The Jews and their leaders were
“practicing all the abominations of the nations and polluting the LORD’s temple which he had consecrated in Jerusalem.” (2Chron 36:14)

So we are reminded that the sins of the world and society at large are one thing, but what angers the Lord most is when we allow His temple to become polluted. 

As Catholics, it is essential that we strive to keep our Lord’s Church and our hearts holy. This is why our Church emphasizes the importance of receiving Communion worthily. When we enter our Lord’s Church, we should have a spirit of reverence. We should enter God’s house knowing that our Lord is present in the tabernacle! 

In last week’s Gospel (John 2:13-25), we heard the story of the cleansing of the temple. Our Lord Jesus went into the temple with whips because there were those exchanging necessary coin at a profit  in His Father’s house, causing an impediment to worship for the people.
 
So we can see that Our Lord Jesus clearly understood the importance of keeping his Father’s house free from the ways of the world.

While today’s first reading relates the struggles that the Jewish people encountered because they had abandoned God, this reading also gives us hope. 

The suffering of the Babylonian exile caused the Jewish people to turn back to God. The chosen people collectively did penance for  70 years, until they made up for their disobedience to the covenant. 

"By the streams of Babylon we sat and wept when we remembered Zion." (Psalm 137)

Then God allowed the Jewish people to return  to Jerusalem. And the temple of God and temple worship would be restored. 

Yet, this restoration would not end with the building of the Jewish temple. The fullness of this restoration would come nearly 600 years later through the Life, Death and Resurrection of Our Lord Jesus Christ when true worshipers would worship in Spirit and in Truth. 

This restoration will be complete at the end of time when Our Lord comes again to judge the living and the dead. 

Until that time, Our Lord calls us to be faithful.
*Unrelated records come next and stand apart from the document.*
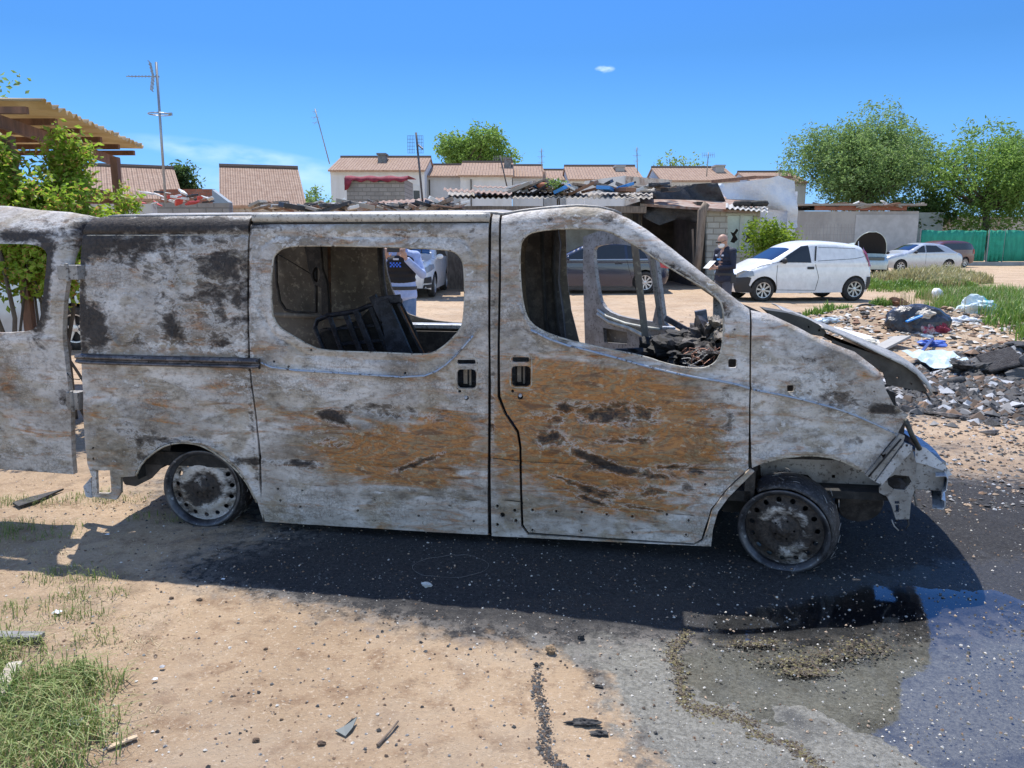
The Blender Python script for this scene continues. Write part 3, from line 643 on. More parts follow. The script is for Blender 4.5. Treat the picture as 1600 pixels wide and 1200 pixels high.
# door inner skins below the windows (dark, seen through the handle openings)
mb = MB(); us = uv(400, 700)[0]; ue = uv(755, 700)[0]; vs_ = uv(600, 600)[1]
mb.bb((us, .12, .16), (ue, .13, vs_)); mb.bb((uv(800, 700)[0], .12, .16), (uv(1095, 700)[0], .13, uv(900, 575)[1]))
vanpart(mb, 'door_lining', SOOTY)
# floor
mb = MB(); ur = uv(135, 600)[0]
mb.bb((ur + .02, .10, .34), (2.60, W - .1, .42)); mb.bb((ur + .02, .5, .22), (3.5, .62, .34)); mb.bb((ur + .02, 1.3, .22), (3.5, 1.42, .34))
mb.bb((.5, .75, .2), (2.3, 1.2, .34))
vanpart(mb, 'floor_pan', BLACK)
# wheel wells
def tub(uc, vc, r, w0, w1, name, m, a0=-25, a1=205):
    rws = []
    for k in range(25):
        a = radians(a0 + (a1 - a0) * k / 24); rws.append([(uc + r * cos(a), w0, vc + r * sin(a)), (uc + r * cos(a), w1, vc + r * sin(a))])
    o = sheet(rws, name, m, thick=.006)
    mb = MB(); pts = [(uc + r * cos(radians(a0 + (a1 - a0) * k / 24)), w1, vc + r * sin(radians(a0 + (a1 - a0) * k / 24))) for k in range(25)]
    mb.prism(pts, (0, .01, 0)); mb.obj('wheel_well_wall', m, VAN); return o
tub(.02, .30, .40, .05, .42, 'wheel_well', BLACK, -5, 185)
# far side
far_hole = chaikin(UV([(600, 384), (604, 384), (760, 384), (768, 392), (772, 420), (770, 500), (762, 507), (690, 504), (640, 495), (622, 480), (606, 440)], w0=W - .08), 1)
fu = lambda x, y: uv(x, y, w0=W - .08)
fr = UV([(0, 0)])  # placeholder to keep order
near = lambda x, y: uv(x, y)
FB = [near(153, 339), near(388, 336), near(765, 332), near(783, 334), fu(838, 372)]
b_u0 = fu(840, 400)[0]; b_u1 = fu(884, 400)[0]
vt = lambda u: vtop(u) - .006
rear_u = near(132, 600)[0]
far_out = [(rear_u, .45), (rear_u, vt(rear_u))] + [(rear_u + (b_u1 - rear_u) * k / 12, vt(rear_u + (b_u1 - rear_u) * k / 12)) for k in range(1, 13)] + [(b_u1 + .01, 1.35), (b_u1 + .04, 1.1), (b_u1 + .12, .8), (b_u1 + .18, .5), (b_u1 + .22, .16), (.5, .16), (.45, .4), (.38, .45)]
far_hole2 = [fu(x, y) for x, y in ((811, 386), (834, 384), (836, 400), (836, 470), (830, 505), (816, 500))]
panel('far_side_panel', far_out, [far_hole], ffar(), .04, INNER, VAN, thick=.03, smooth=True)
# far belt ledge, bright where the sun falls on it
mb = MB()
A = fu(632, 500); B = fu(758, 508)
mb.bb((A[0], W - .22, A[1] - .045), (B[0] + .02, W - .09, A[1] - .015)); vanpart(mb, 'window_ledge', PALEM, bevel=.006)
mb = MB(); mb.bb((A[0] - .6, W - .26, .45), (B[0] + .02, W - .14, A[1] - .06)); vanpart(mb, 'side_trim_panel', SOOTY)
# inner relief of the far rear panel: recessed rounded panels as frames
def frame_tube(pxs, r, name, m, w0=W - .14):
    mb = MB(); pts = [uv(x, y, w0=w0) for x, y in pxs]; mb.tube([(p[0], w0, p[1]) for p in pts], r, 6); return vanpart(mb, name, m, smooth=True)
frame_tube([(431, 388), (432, 440), (437, 470), (446, 484), (460, 488), (494, 488), (494, 386)], .012, 'panel_rib', SOOTY)
frame_tube([(514, 384), (515, 470), (516, 490)], .012, 'panel_rib', mat('rusty rib', (.16, .08, .045), .8, (.07, .045, .035), 12))
frame_tube([(430, 492), (500, 494), (600, 500)], .02, 'panel_rib', INNER)
frame_tube([(432, 396), (458, 411), (492, 432)], .004, 'seat_belt_cable', BLACK)
frame_tube([(594, 382), (596, 430), (602, 470), (612, 500)], .024, 'pillar_edge', SOOTY)
# seat belt post with an oval hole
pb = [(474, 380), (500, 380), (503, 420), (510, 440), (513, 470), (512, 500), (503, 500), (502, 450), (490, 444), (482, 420), (479, 400)]
wpost = W - .22
panel('belt_post', [uv(x, y, w0=wpost) for x, y in pb], [[uv(494 + 6 * cos(a * pi / 6), 429 + 12 * sin(a * pi / 6), w0=wpost) for a in range(12)]], lambda u, v, t: (u, wpost + t, v), .02, SOOTY, VAN, thick=.04)
# far B pillar column, wide and dark
wB = W - .20
pbp = [(838, 350), (872, 356), (876, 380), (873, 440), (880, 490), (886, 560), (890, 620), (842, 620), (838, 560), (828, 500), (822, 460), (820, 400), (826, 372)]
panel('door_pillar', [uv(x, y, w0=wB) for x, y in pbp], [], lambda u, v, t: (u, wB + t - .05 * sin(min(1, max(0, (u - uv(838, 400, w0=wB)[0]) / .25)) * pi), v), .03, SOOTY, VAN, thick=.14)
frame_tube([(846, 362), (848, 420), (852, 500), (858, 540)], .016, 'pillar_rib', BLACK, W - .27)
frame_tube([(866, 362), (864, 420), (870, 500), (882, 560)], .014, 'pillar_rib', BLACK, W - .27)
# far A pillar, cowl and wing
def mirror_bar(pxs, r, name, m, off=.06):
    mb = MB(); pts = []
    for x, y in pxs:
        a = uv(x, y); pts.append((a[0], W - wbase(*a) - off, a[1]))
    mb.tube(pts, r, 8); return vanpart(mb, name, m, smooth=True)
mirror_bar([(783, 345), (850, 336), (900, 333), (935, 336), (985, 352), (1010, 366), (1050, 395), (1100, 436), (1150, 476), (1200, 510)], .035, 'windscreen_pillar', GREYM)
rws = []
for k in range(9):
    t = k / 8; u = u_hd + .01 + .34 * t
    rws.append([(u, w_, vtop(u) + .012 - .0 * t + (.018 if .3 < t < .35 else 0) - .03 * (1 if w_ > W - .1 else 0)) for w_ in (W - .50 + .22 * t, W - .4 + .15 * t, W - .3 + .08 * t, W - .2, W - .13)])
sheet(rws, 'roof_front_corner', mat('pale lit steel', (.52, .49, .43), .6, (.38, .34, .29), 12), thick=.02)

# ---------------------------------------------------------------- pressed lines, flanges, spot welds
def surf_tube(name, pxs, r, m, off=0.0, closed=False, uvs=None):
    q = uvs or UV(pxs); q = chaikin(q, 1, closed); q = resample(q, .02, closed)
    if closed: q = q + [q[0], q[1]]
    mb = MB(); mb.tube([(u, wvan(u, v) + off, v) for u, v in q], r, 6, cap=not closed); return vanpart(mb, name, m, smooth=True)
SKY_L = mat('blue sky reflection edge', (.26, .34, .48), .35, (.36, .40, .46), 14, .4, .6, (.09, .085, .09), 40, metal=.2, lo3=.56, hi3=.62)  # sky reflection along the creases put into this blue-grey colour
PALE_L = mat('pale beige flange', (.46, .43, .37), .6, (.26, .23, .18), 18, .42, .6, (.07, .055, .045), 50, lo3=.56, hi3=.62, bump=.002)
surf_tube('belt_crease', [(410, 566), (432, 576), (560, 584), (655, 590), (690, 577), (720, 548), (740, 524)], .0055, SKY_L, .0)
surf_tube('belt_crease', [(830, 515), (870, 535), (940, 552), (1010, 572), (1080, 588), (1140, 597), (1170, 606)], .006, SKY_L, .0)
surf_tube('wing_crease', [(1176, 608), (1240, 620), (1320, 641), (1395, 675)], .005, SKY_L, .0)
surf_tube('gutter_line', [(134, 368), (260, 368), (387, 367)], .0045, PALE_L, .0)
surf_tube('top_seam', [(393, 349), (560, 348), (763, 347)], .004, BLACK, .002)
surf_tube('window_flange', None, .0065, PALE_L, .006, True, hole_slide); surf_tube('window_flange', None, .007, PALE_L, .006, True, hole_front)  # lit look of the window edges put into the pale colour
for pl in ([(410, 715), (500, 722), (640, 732), (760, 738)], [(414, 753), (560, 765), (760, 785)], [(770, 780), (814, 785)], [(818, 786), (1000, 800), (1085, 806)], [(820, 722), (1000, 731), (1140, 736)], [(770, 717), (812, 721)]):
    surf_tube('panel_seam', pl, .0022, BLACK, .001)
surf_tube('wheel_arch_lip', [(214, 742), (226, 720), (249, 701), (269, 692), (289, 691), (312, 695), (340, 710), (368, 732), (390, 760), (401, 785)], .006, PALE_L, .002)
surf_tube('wheel_arch_lip', [(1196, 722), (1213, 717), (1242, 713), (1270, 711), (1304, 716), (1327, 724), (1350, 738)], .005, PALE_L, .002)
mb = MB()
for x, y in [(435, 803), (513, 804), (472, 771), (509, 775), (585, 782), (584, 811), (622, 784), (663, 786), (664, 817), (703, 790), (738, 825), (741, 795)] + [(832, 797), (869, 799), (909, 800), (948, 804), (988, 807), (832, 828), (908, 829), (988, 832), (1072, 836), (1076, 813), (777, 791), (804, 798), (777, 820), (806, 814)]:
    u, v = uv(x, y); r = .0125; mb.tube([(u + r * cos(k * pi / 6), wvan(u, v) + .0005, v + r * sin(k * pi / 6)) for k in range(14)], .0022, 4, cap=False)
vanpart(mb, 'spot_weld_rings', PALE_L)['kind'] = 'stuff'
for x, y in ((729, 585), (814, 582)):
    fr = UV(rrect(x - 17, y - 26, x + 17, y + 24, 7, 3)); surf_tube('handle_frame', None, .0028, PALE_L, .001, True, fr)
    mb = MB(); a = uv(x - 8, y + 2); mb.bb((a[0], .05, a[1] - .05), (a[0] + .02, .07, a[1] + .03)); mb.bb((a[0] + .028, .06, a[1] - .06), (a[0] + .038, .075, a[1] + .04)); vanpart(mb, 'latch_remains', INNER)
    u, v = uv(x - 1, y + 36); mb = MB(); mb.lathe([(.0, -.006), (.006, -.008), (.009, -.004), (.009, .006)], Matrix.Translation((u, wvan(u, v), v)) @ Matrix.Rotation(radians(-90), 4, 'X'), 12); vanpart(mb, 'lock_barrel', PALEM)
# ---------------------------------------------------------------- wheels
def steel_wheel(name, px, py, yaw, tilt, depth0, carcass, sk=1.0):
    a = uv(px, py, w0=depth0)
    e = thing(name, None, None, (a[0], depth0, a[1])); e.parent = VAN; e.rotation_euler = (tilt, 0, yaw)
    del_ = [k for k in ('label', 'category') if k in e]
    for k in del_: del e[k]
    Rr = .222
    prof = [(0, .012), (.028, .014), (.034, .03), (.060, .034), (.074, .045), (.092, .034), (.115, .022), (.135, .026), (.150, .040), (.168, .044), (.180, .050), (.192, .040)]
    def dep(r):
        for p, q in zip(prof, prof[1:]):
            if r <= q[0]: return p[1] + (q[1] - p[1]) * (r - p[0]) / (q[0] - p[0])
        return prof[-1][1]
    circ = [(.1905 * cos(2 * pi * k / 48), .1905 * sin(2 * pi * k / 48)) for k in range(48)]
    holes = [[(.160 * cos(t) + .0135 * cos(q), .160 * sin(t) + .0135 * sin(q)) for q in [2 * pi * i / 10 for i in range(10)]] for t in [2 * pi * k / 15 + .1 for k in range(15)]]
    holes += [[(.050 * cos(t) + .006 * cos(q), .050 * sin(t) + .006 * sin(q)) for q in [2 * pi * i / 6 for i in range(6)]] for t in [2 * pi * k / 5 for k in range(5)]]
    def st(x, y):
        r = sqrt(x * x + y * y); an = atan2(y, x)
        soot = 1.5 if r < .082 else max(.55 * sk, 1.3 - (r - .082) * 22)
        soot += .7 * max(0, min(1, (r - .125) / .03)) * (1 if sin(an + .6) > -.2 else .2) + .25 * sin(an * 2 + 1)
        return (.1 if r < .1 else 0, max(0, soot), (.22 if sk < 1.5 else .0) * max(0, 1 - abs(r - .115) / .035))
    panel('wheel_disc', circ, holes, lambda x, y, t: (x, dep(sqrt(x * x + y * y)) + t * (.5), y), .011, BURN, e, thick=.008, attr=st)
    M = Matrix.Rotation(radians(-90), 4, 'X')
    mb = MB(); mb.lathe([(.192, .038), (.194, .020), (.203, .014), (.207, .004), (Rr, 0), (Rr + .003, .004), (Rr + .001, .010), (.209, .014), (.206, .03), (.196, .04), (.188, .07), (.19, .12), (.206, .15), (.212, .165), (Rr, .17), (Rr, .175)], M, 56)
    mb.obj('rim_flange', mat('scorched rim steel', (.10, .105, .12), .38, (.03, .03, .035), 9, .42, .62, (.36, .38, .42), 30, bump=.002, metal=.5, lo3=.6, hi3=.68), e, smooth=True)
    mb = MB(); mb.lathe([(.03, .03), (.03, .09), (.16, .10), (.165, .16), (.0, .16)], M, 24); mb.obj('brake_drum', BLACK, e, smooth=True)
    if carcass:
        mb = MB(); n = 60; rws = []; bs = carcass
        for j in range(n + 1):
            an = bs[0] + (bs[1] - bs[0]) * j / n; rr = .228 + bs[2] * (0.6 + .4 * sin(an * 1.0)) + .004 * noise.noise(Vector((an * 4, 0, 2)))
            rws.append([(cos(an) * (rr - .012), .018, sin(an) * (rr - .012)), (cos(an) * rr, .03, sin(an) * rr), (cos(an) * (rr + .012), .07, sin(an) * (rr + .012)), (cos(an) * (rr + .014), .14, sin(an) * (rr + .014)), (cos(an) * (rr + .004), .2, sin(an) * (rr + .004))])
        o = sheet(rws, 'tyre_remains', mat('charred tyre cord', (.018, .018, .021), .5, (.05, .05, .055), 30, .5, .62, (.1, .1, .11), 80, bump=.004), parent=e, thick=.008)
        mb = MB()
        for j in range(26):
            an = R.uniform(bs[0], bs[1]); w1 = R.uniform(.03, .2); rr = .245 + bs[2]
            p = Vector((cos(an) * rr, w1, sin(an) * rr)); q = Vector((cos(an + .12) * (rr + R.uniform(0, .012)), w1 + R.uniform(-.03, .03), sin(an + .12) * (rr + R.uniform(0, .01))))
            mb.tube([p, (p + q) / 2 + Vector((0, 0, .003)), q], .0016, 4)
        o = mb.obj('cord_wires', GREYM, e); o['kind'] = 'stuff'
    return e
steel_wheel('rear_wheel', 315, 764.5, radians(4), radians(-2), .07, (radians(-75), radians(70), .004), .3)
steel_wheel('front_wheel', 1223, 832, radians(-19), radians(5), .055, (radians(-60), radians(125), .012), 1.9)
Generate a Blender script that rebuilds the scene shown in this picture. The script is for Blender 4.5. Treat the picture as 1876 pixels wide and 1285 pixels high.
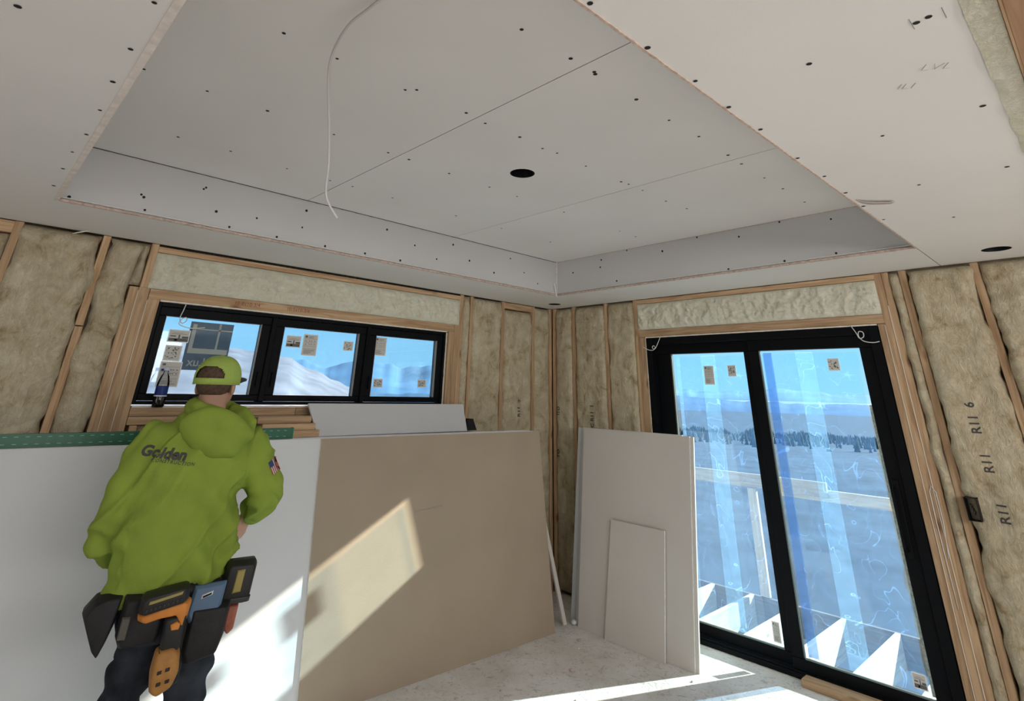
import bpy, bmesh, math, random
from mathutils import Vector, Matrix, noise
from mathutils.bvhtree import BVHTree
random.seed(7)
for o in list(bpy.data.objects): bpy.data.objects.remove(o)
C = bpy.context.scene.collection
scene = bpy.context.scene
PI = math.pi

# ------------------------------------------------------------------ camera
CP = Vector((-4.313, -3.912, 1.580))
cam_d = bpy.data.cameras.new('camera'); cam = bpy.data.objects.new('camera', cam_d); C.objects.link(cam)
yaw, pitch, roll = map(math.radians, (43.362, 23.485, 1.405))
fw = Vector((math.sin(yaw)*math.cos(pitch), math.cos(yaw)*math.cos(pitch), math.sin(pitch)))
r0 = Vector((math.cos(yaw), -math.sin(yaw), 0)); u0 = r0.cross(fw)
r2 = r0*math.cos(roll) + u0*math.sin(roll); u2 = -r0*math.sin(roll) + u0*math.cos(roll)
M = Matrix((( r2.x, u2.x, -fw.x, CP.x), (r2.y, u2.y, -fw.y, CP.y), (r2.z, u2.z, -fw.z, CP.z), (0, 0, 0, 1)))
cam.matrix_world = M
cam_d.sensor_fit = 'HORIZONTAL'; cam_d.sensor_width = 36
cam_d.lens = 36*995.9/1876; cam_d.shift_y = -(642.5-284.2)/1876
cam_d.clip_start = 0.05; cam_d.clip_end = 20000
scene.camera = cam

# ------------------------------------------------------------------ world, sun, lights, exposure
w = bpy.data.worlds.new('sky'); scene.world = w; w.use_nodes = True
nt = w.node_tree; nt.nodes.clear()
tc = nt.nodes.new('ShaderNodeTexCoord'); sx = nt.nodes.new('ShaderNodeSeparateXYZ')
rp = nt.nodes.new('ShaderNodeValToRGB'); bg = nt.nodes.new('ShaderNodeBackground'); ow = nt.nodes.new('ShaderNodeOutputWorld')
nt.links.new(tc.outputs['Generated'], sx.inputs[0]); nt.links.new(sx.outputs['Z'], rp.inputs[0])
nt.links.new(rp.outputs[0], bg.inputs[0]); nt.links.new(bg.outputs[0], ow.inputs[0])
rp.color_ramp.elements[0].position = 0.0; rp.color_ramp.elements[0].color = (0.36, 0.68, 0.90, 1)
rp.color_ramp.elements[1].position = 0.9; rp.color_ramp.elements[1].color = (0.18, 0.42, 0.85, 1)
e = rp.color_ramp.elements.new(0.12); e.color = (0.25, 0.60, 0.90, 1)
bg.inputs[1].default_value = 0.86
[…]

He has given us His Church, which is His temple, and He calls His members of His Church to follow His ways. 

As the Jews in today’s first reading were influenced by the sins of the peoples around them, so our Church is being attacked by the influences of the sins of society today. Our relativistic society is seeking to pollute our Church with its infidelities and its abominations. Our society today even defines marriage in ungodly ways, even though marriage is already defined by God and was created by God!


Our Church is the voice of God in a troubled world. Yet, many today do not want to listen to our Church.

I don't want to wake up!
Even many Catholics are not following our Church’s teachings. Many disdain the Word of God in order to follow their own pursuits.

As God's messengers  were mocked for speaking the word of God, so it is today. We Catholics who stand up for the truth of our faith are mocked by the world.

Yet, if we do not want to be half-hearted Catholics, that is what we are called to do --live in the Truth. We are called to be a light to the world. As our Lord says in today’s Gospel (John 3:14-21), “Whoever lives the truth comes to the light, so that his works may be clearly seen as done in God.” 

My brothers and sisters, let us Catholics individually heed the Lord's wake-up call.
  
As a country, as a world, as a people, we are turning away from God. If we continue to defy God’s word, there will be serious repercussions for us and our children. 

God is warning us through the great prophets of our day: the voices of our recent popes, the lives of our recently canonized saints, the witness of lay evangelists, through the apparitions of our Blessed Mother, and through Scripture itself! God is calling us to repentance. Let us heed this call. Let us come back to God before it is too late!



Who is Fr. John Paul Shea? From Mormon to Catholic priest. 

1 comment:

  1. Wonderful! It was St. John Chrysostom, I forget which Homily (it might have been "Against Hippodromes and Theatres"), where he points out the difference between a "Christian" and a "sincere Christian".